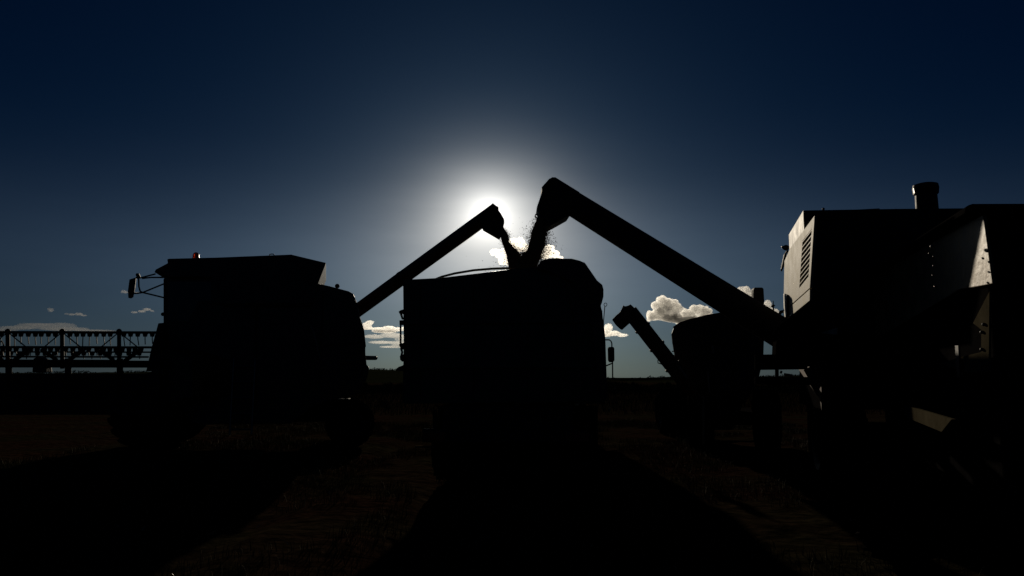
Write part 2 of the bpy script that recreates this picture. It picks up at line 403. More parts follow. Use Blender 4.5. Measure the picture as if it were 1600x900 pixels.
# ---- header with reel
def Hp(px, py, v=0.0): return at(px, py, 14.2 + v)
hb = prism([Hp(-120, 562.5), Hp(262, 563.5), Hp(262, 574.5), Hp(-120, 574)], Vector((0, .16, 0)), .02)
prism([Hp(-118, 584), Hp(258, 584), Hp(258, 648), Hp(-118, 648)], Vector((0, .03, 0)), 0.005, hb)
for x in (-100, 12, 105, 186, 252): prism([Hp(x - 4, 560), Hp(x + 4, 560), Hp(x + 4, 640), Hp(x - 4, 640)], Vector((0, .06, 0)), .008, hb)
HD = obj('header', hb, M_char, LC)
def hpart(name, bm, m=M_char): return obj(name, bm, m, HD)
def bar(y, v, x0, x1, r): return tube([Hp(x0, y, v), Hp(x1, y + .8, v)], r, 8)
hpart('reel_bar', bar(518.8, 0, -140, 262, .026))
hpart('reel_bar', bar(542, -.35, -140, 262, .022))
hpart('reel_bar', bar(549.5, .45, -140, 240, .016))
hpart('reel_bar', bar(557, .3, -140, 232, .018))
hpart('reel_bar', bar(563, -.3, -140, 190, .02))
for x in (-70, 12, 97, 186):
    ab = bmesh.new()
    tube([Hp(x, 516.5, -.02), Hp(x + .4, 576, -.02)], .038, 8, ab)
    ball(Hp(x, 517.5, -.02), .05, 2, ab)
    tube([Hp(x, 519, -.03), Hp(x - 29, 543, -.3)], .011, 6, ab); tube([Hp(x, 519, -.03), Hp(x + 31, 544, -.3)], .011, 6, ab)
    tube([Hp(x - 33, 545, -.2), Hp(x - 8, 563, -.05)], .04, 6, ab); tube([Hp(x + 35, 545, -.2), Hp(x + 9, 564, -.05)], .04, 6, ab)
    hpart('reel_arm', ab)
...
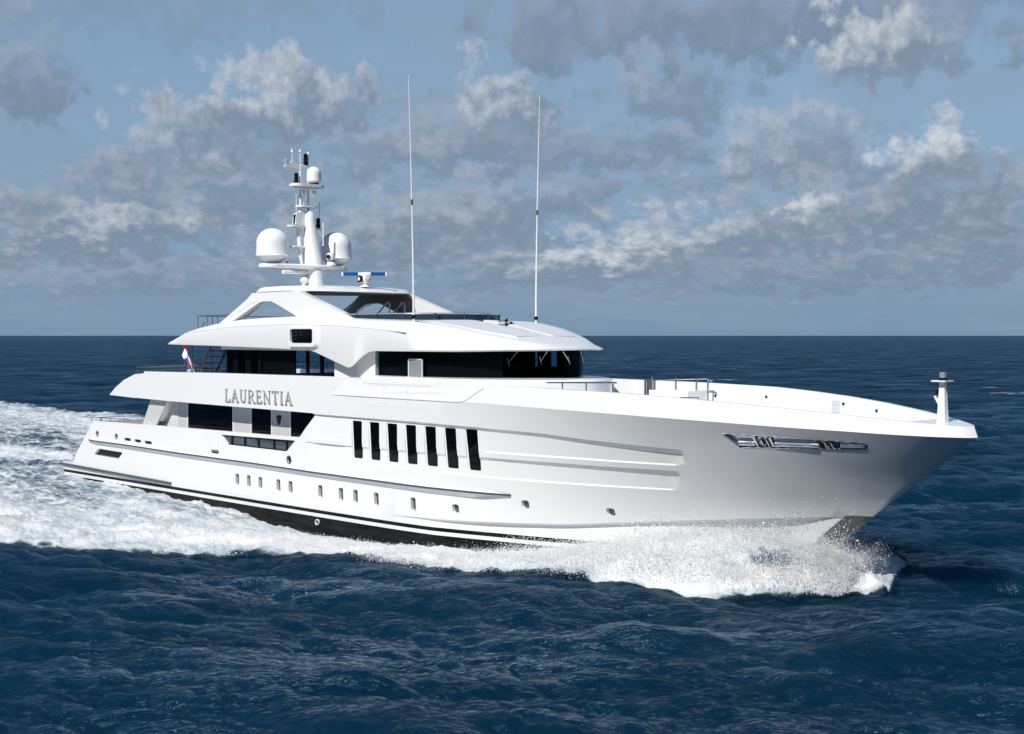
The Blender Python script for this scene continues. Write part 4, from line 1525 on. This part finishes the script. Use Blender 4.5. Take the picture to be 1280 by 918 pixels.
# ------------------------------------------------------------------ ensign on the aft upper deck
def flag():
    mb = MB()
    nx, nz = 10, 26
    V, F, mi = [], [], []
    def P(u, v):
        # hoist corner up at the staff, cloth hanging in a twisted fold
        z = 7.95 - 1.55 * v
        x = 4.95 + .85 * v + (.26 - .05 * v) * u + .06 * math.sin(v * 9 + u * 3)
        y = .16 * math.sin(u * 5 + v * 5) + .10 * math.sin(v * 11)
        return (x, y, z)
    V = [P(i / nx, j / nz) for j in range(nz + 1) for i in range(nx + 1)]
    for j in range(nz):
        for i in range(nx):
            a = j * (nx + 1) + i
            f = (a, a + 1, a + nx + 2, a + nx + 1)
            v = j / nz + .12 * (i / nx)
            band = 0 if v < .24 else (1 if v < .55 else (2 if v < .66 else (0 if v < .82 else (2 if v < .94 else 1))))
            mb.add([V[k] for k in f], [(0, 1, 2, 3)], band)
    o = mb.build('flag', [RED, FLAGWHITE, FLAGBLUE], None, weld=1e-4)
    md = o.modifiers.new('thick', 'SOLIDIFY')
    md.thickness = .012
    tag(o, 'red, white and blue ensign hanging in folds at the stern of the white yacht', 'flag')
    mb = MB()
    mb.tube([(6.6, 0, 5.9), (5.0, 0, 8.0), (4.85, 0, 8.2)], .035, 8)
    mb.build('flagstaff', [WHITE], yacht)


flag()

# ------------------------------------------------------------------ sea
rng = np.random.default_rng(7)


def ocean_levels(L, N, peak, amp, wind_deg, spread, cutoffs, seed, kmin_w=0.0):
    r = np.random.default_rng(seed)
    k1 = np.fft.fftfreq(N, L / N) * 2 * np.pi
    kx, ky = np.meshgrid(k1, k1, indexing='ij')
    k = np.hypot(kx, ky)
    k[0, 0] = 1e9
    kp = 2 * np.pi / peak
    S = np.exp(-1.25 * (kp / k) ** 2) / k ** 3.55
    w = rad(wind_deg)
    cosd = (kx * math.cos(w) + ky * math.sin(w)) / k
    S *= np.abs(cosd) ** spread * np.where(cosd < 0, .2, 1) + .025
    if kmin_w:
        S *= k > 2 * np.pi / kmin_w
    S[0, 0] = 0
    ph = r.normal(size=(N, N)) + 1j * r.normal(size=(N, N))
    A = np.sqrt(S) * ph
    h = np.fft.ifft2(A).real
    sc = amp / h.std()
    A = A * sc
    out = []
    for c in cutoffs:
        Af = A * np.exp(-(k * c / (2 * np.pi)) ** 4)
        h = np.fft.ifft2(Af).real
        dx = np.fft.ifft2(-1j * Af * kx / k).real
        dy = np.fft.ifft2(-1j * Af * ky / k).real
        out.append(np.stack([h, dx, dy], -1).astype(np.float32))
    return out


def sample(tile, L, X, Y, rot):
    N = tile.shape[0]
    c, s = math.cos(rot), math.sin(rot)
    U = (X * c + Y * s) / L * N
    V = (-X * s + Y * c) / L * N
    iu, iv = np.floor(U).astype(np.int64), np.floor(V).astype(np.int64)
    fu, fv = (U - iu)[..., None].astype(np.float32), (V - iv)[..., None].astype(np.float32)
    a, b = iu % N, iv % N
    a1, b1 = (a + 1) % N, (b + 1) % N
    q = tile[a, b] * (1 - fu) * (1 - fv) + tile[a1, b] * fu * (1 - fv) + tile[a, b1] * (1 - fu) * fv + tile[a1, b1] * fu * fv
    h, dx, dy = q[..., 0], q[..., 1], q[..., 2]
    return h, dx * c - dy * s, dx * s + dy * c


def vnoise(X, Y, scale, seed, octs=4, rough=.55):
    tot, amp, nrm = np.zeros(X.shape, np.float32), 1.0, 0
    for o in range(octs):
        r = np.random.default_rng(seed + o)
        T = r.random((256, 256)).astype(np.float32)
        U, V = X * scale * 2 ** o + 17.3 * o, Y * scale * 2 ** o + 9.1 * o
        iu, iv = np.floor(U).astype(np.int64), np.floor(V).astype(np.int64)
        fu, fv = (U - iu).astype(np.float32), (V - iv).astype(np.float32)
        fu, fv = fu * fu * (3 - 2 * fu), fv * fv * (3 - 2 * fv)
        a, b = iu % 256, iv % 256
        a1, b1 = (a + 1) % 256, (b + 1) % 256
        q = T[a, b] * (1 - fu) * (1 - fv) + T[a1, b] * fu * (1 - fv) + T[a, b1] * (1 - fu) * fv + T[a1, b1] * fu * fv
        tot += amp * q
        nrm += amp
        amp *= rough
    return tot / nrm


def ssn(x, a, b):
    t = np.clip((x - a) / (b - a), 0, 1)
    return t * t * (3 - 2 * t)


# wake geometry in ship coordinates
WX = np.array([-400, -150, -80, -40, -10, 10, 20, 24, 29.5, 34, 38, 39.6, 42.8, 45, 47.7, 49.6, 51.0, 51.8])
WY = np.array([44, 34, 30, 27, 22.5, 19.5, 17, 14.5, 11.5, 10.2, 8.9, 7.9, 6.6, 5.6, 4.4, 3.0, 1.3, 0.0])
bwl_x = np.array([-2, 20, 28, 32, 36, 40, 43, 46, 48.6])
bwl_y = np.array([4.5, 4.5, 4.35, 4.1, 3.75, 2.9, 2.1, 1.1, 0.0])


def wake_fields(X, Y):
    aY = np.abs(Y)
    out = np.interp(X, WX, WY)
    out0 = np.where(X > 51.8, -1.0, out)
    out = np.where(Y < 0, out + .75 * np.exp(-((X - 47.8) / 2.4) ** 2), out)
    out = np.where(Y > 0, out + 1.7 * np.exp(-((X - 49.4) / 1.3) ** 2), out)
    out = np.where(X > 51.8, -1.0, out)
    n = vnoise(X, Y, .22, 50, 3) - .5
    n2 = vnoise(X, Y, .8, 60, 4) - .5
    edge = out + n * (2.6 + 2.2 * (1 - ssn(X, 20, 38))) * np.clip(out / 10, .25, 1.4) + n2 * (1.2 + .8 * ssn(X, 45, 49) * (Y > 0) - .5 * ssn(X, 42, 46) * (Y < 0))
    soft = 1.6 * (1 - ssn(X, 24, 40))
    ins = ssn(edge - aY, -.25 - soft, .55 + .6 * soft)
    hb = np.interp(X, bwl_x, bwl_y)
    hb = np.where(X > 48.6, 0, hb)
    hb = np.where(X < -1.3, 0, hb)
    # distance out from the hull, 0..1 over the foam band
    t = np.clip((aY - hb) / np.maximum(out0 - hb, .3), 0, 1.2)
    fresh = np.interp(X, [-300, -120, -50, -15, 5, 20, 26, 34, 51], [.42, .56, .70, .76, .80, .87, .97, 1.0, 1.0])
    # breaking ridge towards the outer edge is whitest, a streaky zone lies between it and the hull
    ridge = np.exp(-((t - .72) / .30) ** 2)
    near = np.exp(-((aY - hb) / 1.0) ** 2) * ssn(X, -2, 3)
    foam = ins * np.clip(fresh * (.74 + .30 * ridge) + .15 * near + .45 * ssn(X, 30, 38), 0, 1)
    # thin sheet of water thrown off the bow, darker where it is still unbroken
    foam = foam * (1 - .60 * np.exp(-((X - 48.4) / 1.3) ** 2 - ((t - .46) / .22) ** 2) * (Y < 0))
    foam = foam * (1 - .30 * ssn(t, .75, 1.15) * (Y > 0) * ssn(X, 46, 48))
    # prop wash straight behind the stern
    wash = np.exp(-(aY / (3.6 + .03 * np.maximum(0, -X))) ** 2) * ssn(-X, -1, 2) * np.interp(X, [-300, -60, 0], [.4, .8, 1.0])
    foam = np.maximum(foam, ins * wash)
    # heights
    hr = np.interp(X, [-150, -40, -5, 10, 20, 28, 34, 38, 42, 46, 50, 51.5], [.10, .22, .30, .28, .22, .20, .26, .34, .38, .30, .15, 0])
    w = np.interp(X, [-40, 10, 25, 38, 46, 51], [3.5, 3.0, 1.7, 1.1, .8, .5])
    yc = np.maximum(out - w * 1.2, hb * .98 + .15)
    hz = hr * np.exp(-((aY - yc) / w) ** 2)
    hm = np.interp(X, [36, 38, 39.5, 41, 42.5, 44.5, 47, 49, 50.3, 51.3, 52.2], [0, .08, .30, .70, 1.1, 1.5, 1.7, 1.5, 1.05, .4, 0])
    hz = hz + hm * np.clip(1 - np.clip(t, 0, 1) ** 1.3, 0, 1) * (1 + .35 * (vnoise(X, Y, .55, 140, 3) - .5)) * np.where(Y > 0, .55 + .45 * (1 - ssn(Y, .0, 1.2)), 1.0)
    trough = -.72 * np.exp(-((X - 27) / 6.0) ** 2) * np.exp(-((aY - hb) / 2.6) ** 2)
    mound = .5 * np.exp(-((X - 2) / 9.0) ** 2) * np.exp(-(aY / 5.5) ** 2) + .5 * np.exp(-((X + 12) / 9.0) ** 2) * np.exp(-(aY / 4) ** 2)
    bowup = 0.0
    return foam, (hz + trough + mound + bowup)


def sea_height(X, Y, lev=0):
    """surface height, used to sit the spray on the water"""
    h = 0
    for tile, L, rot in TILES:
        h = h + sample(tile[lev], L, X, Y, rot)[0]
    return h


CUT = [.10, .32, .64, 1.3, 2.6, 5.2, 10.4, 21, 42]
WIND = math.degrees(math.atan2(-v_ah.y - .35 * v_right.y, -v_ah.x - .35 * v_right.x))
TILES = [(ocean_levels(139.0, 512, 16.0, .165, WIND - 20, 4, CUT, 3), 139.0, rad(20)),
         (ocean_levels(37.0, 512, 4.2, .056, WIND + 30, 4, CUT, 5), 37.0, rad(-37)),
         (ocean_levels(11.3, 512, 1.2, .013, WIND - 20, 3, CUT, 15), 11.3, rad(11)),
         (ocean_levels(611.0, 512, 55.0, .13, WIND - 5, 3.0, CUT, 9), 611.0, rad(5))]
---
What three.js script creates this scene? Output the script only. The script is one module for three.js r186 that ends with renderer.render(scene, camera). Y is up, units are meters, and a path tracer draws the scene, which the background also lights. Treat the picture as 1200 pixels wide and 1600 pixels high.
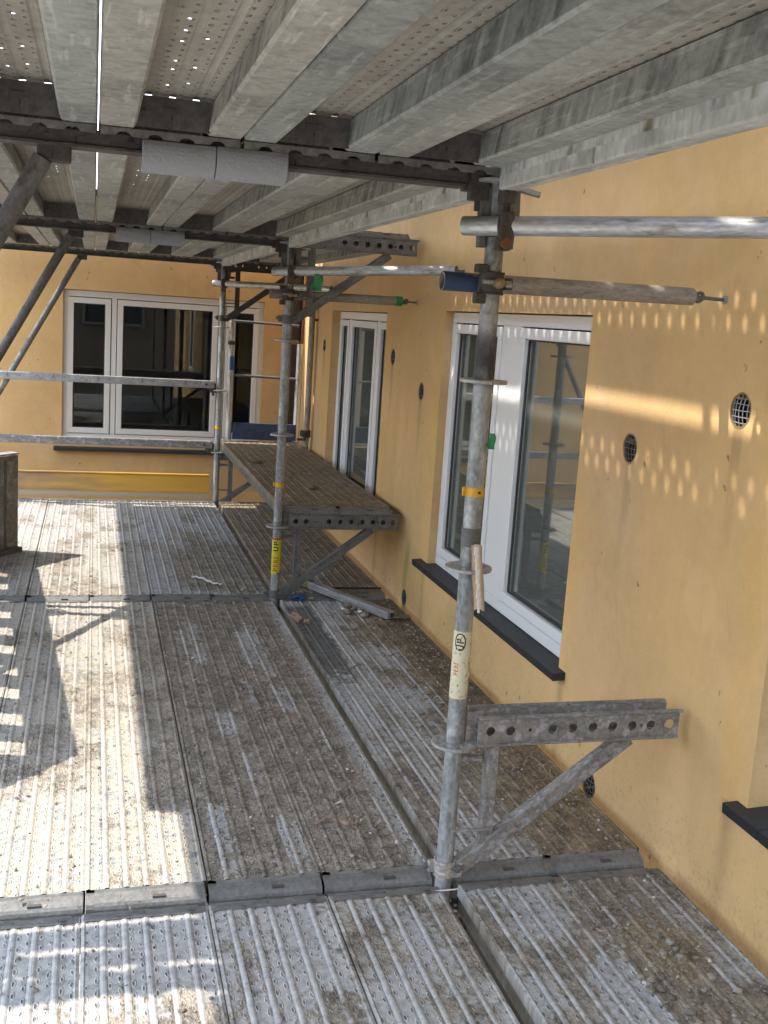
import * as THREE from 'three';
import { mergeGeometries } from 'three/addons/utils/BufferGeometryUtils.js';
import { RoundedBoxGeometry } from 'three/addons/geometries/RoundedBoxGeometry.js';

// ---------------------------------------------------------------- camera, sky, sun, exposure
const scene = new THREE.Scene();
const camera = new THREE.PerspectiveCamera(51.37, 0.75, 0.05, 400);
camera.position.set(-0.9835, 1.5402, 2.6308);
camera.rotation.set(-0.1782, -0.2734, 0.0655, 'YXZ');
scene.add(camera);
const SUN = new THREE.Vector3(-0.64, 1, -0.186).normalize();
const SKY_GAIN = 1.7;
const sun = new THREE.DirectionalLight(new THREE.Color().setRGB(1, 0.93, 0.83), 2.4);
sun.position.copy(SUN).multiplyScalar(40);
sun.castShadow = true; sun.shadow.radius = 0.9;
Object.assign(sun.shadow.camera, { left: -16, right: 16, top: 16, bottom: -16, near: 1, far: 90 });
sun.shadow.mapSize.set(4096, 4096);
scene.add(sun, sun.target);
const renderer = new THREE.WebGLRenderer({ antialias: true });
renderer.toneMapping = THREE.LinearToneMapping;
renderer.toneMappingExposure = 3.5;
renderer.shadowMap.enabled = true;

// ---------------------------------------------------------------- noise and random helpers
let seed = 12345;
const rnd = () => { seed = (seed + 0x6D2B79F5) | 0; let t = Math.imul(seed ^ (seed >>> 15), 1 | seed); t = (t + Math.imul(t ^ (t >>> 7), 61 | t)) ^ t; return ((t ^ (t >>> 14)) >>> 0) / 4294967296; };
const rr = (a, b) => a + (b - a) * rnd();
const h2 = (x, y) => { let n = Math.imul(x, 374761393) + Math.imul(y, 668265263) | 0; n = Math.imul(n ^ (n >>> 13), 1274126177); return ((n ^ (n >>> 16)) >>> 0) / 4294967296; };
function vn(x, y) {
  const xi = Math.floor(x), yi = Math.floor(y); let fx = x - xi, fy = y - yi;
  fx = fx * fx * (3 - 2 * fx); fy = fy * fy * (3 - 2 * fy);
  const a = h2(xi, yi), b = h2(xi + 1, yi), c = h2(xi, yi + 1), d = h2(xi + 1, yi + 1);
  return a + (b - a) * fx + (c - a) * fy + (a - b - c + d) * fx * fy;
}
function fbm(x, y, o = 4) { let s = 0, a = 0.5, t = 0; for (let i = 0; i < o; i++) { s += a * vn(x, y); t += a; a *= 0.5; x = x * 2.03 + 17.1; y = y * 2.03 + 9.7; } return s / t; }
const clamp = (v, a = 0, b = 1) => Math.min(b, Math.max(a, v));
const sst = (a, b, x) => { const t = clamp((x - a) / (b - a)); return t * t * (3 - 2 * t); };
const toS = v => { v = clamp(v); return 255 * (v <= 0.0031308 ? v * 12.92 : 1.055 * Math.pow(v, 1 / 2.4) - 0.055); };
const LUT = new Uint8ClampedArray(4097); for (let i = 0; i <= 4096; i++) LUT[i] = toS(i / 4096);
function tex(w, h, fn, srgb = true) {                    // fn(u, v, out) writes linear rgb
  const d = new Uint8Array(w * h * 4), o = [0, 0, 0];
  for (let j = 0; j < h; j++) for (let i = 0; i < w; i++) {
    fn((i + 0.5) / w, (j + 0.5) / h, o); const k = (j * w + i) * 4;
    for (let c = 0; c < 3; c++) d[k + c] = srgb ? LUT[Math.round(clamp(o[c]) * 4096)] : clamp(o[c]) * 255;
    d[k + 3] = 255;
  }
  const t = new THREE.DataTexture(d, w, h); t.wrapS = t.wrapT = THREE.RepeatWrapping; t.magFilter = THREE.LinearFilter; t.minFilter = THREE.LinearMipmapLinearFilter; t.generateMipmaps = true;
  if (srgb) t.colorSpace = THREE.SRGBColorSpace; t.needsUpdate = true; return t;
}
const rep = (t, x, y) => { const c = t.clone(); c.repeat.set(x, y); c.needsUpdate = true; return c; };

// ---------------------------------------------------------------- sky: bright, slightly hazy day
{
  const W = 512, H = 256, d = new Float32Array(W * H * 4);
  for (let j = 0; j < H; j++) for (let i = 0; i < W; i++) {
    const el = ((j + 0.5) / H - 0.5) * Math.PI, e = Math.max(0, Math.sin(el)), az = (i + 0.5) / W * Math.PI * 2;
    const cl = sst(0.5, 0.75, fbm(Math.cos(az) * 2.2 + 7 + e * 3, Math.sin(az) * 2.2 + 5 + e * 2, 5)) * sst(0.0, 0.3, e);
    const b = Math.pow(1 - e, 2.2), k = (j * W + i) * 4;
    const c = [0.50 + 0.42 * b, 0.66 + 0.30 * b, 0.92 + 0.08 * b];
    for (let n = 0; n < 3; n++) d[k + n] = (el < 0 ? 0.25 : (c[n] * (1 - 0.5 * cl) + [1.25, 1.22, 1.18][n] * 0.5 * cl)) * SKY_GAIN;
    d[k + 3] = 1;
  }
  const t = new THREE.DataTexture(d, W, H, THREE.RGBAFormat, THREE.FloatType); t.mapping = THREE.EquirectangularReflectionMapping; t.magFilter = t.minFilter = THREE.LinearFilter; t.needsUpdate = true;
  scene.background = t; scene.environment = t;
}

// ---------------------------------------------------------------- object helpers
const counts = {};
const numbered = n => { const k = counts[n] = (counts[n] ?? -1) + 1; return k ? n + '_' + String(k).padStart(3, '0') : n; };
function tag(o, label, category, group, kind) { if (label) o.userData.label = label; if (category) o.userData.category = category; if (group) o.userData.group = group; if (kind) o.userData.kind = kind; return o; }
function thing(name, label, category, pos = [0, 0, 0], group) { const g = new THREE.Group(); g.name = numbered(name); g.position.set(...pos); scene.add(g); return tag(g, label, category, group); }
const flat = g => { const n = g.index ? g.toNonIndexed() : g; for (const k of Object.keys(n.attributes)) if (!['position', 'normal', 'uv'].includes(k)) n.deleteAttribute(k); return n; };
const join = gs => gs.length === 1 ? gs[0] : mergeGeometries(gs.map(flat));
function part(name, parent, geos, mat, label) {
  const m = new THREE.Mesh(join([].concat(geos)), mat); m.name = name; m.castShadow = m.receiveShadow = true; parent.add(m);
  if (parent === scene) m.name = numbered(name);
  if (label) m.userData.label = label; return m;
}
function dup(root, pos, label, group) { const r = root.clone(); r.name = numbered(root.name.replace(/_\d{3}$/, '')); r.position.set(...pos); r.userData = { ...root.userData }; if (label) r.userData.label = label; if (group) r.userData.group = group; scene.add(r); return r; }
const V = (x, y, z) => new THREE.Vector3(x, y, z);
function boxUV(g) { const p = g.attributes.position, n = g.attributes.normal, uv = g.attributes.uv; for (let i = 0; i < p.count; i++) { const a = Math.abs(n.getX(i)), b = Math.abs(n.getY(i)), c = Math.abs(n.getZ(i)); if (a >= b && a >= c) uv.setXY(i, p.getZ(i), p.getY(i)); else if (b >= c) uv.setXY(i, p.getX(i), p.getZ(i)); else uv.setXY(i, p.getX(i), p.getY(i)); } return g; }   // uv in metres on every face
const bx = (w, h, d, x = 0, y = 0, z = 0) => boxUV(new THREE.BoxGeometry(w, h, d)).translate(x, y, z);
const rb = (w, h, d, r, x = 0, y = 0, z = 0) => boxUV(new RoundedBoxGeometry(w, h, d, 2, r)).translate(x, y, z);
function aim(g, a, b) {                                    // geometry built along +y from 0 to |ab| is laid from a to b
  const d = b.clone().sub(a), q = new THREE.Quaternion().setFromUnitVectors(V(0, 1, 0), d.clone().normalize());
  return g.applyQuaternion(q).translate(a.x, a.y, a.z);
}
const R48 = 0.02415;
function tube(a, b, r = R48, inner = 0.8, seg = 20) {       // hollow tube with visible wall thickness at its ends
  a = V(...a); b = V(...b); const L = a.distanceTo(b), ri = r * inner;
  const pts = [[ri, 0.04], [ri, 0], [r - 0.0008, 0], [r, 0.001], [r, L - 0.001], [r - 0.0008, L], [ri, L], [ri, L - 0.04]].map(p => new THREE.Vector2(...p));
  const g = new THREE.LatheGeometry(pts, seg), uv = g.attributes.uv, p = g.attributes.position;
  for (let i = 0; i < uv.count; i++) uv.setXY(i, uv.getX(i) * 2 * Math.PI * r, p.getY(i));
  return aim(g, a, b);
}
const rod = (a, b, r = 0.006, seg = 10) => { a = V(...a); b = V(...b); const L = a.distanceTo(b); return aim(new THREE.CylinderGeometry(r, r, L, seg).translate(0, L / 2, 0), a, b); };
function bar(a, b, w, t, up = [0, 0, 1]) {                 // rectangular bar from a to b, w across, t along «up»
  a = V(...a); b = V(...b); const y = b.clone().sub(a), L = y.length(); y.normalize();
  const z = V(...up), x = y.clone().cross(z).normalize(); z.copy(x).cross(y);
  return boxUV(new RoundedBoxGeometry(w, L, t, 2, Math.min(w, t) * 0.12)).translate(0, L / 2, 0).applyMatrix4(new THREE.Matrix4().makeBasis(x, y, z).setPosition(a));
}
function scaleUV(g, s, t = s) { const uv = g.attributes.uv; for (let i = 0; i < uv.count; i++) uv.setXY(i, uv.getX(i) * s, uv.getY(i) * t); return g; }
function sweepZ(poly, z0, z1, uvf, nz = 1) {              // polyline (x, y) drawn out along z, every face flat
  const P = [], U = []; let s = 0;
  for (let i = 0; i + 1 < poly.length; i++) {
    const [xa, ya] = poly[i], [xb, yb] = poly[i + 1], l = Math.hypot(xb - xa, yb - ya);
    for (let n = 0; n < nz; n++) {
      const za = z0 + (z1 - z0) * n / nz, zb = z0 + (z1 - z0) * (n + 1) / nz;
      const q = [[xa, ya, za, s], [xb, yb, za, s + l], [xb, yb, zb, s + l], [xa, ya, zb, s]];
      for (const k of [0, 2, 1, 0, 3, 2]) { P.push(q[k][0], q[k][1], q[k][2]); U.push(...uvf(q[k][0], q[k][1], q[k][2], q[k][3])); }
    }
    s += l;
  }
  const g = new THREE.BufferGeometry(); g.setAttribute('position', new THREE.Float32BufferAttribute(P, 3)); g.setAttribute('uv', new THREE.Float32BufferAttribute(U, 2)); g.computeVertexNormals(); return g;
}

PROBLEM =
Retype the entries above exactly, but only from the line containing "Write part 2" through the line containing "hpart('reel_arm', ab)", both included.

THE COMPLETED TASK =
Write part 2 of the bpy script that recreates this picture. It picks up at line 403. More parts follow. Use Blender 4.5. Measure the picture as if it were 1600x900 pixels.
# ---- header with reel
def Hp(px, py, v=0.0): return at(px, py, 14.2 + v)
hb = prism([Hp(-120, 562.5), Hp(262, 563.5), Hp(262, 574.5), Hp(-120, 574)], Vector((0, .16, 0)), .02)
prism([Hp(-118, 584), Hp(258, 584), Hp(258, 648), Hp(-118, 648)], Vector((0, .03, 0)), 0.005, hb)
for x in (-100, 12, 105, 186, 252): prism([Hp(x - 4, 560), Hp(x + 4, 560), Hp(x + 4, 640), Hp(x - 4, 640)], Vector((0, .06, 0)), .008, hb)
HD = obj('header', hb, M_char, LC)
def hpart(name, bm, m=M_char): return obj(name, bm, m, HD)
def bar(y, v, x0, x1, r): return tube([Hp(x0, y, v), Hp(x1, y + .8, v)], r, 8)
hpart('reel_bar', bar(518.8, 0, -140, 262, .026))
hpart('reel_bar', bar(542, -.35, -140, 262, .022))
hpart('reel_bar', bar(549.5, .45, -140, 240, .016))
hpart('reel_bar', bar(557, .3, -140, 232, .018))
hpart('reel_bar', bar(563, -.3, -140, 190, .02))
for x in (-70, 12, 97, 186):
    ab = bmesh.new()
    tube([Hp(x, 516.5, -.02), Hp(x + .4, 576, -.02)], .038, 8, ab)
    ball(Hp(x, 517.5, -.02), .05, 2, ab)
    tube([Hp(x, 519, -.03), Hp(x - 29, 543, -.3)], .011, 6, ab); tube([Hp(x, 519, -.03), Hp(x + 31, 544, -.3)], .011, 6, ab)
    tube([Hp(x - 33, 545, -.2), Hp(x - 8, 563, -.05)], .04, 6, ab); tube([Hp(x + 35, 545, -.2), Hp(x + 9, 564, -.05)], .04, 6, ab)
    hpart('reel_arm', ab)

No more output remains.